Darstellungen, die sich im engeren Sinne mit der Geschichte der UPS befassen, konzentrieren sich dagegen bisher auf den angloamerikanischen Raum (exemplarisch Wolfe 1993, Faria et al. 2009). Für eine materialorientierte Erschließung der wichtigen Phase der Einführung und ersten Popularisierung von UPS in Deutschland nach dem Zweiten Weltkrieg können jedoch insbesondere die Übersichten von Rohn (1964, 1986, 1988) als Ausgangspunkt für weitere Recherchen herangezogen werden. Obwohl die grundsätzliche Relevanz von UPS in der Forschung anerkannt wird, als herausgehobene Manifestationen spezifischer Diskurs- und Wissensformationen, als Lehr-Lernumgebung und als Bestandteil wirtschaftlicher Dynamisierungs- und Modernisierungsbemühungen, liegen bisher keine medien- und kulturwissenschaftlichen Studien vor, die diese Spielformen ins Zentrum stellen.
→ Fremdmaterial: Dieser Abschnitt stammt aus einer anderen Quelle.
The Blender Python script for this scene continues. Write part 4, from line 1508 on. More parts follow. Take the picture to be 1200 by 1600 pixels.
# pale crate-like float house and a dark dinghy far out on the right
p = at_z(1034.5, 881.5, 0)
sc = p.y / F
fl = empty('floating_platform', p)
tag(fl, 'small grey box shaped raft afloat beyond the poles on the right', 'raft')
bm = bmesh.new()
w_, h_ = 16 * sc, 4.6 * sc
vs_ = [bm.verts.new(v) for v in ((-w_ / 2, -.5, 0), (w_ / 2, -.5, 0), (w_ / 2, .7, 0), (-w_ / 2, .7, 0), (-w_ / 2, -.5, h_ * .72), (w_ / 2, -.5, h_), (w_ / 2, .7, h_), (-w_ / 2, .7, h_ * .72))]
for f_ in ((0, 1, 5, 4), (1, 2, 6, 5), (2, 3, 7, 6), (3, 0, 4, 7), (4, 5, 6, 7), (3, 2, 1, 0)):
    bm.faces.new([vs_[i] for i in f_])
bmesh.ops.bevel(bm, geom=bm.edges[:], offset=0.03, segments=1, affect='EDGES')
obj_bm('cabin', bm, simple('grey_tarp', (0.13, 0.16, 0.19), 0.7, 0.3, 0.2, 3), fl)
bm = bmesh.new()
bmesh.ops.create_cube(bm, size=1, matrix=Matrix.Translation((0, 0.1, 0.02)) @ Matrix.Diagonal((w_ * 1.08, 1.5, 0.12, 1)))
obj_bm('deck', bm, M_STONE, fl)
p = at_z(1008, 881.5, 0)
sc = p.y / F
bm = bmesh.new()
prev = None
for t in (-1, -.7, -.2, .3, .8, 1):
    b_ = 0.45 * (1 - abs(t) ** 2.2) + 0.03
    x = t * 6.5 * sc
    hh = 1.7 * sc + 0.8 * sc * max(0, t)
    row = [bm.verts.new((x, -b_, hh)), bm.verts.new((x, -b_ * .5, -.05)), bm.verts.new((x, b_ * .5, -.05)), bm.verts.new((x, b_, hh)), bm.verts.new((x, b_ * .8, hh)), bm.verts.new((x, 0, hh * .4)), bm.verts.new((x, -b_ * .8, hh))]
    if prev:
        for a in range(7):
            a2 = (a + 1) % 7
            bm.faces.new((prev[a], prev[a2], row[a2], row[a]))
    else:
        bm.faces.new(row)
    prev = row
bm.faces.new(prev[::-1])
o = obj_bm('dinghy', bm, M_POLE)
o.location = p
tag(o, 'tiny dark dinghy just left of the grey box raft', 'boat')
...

[1] Im angloamerikanischen Raum werden derartige Spiele unter anderem als Management Game, Business Game, Executive Game, Management Decision Game oder allgemein als Business Simulation bezeichnet.
[2] Als ›Serious Games‹ werden Spielformen bezeichnet, die nicht primär für die Unterhaltung verwendet werden, sondern beispielsweise für Trainings- und Ausbildungszwecke im Rahmen von Wirtschafts- oder Militärsimulationen oder im Bereich wissenschaftlicher Heuristik.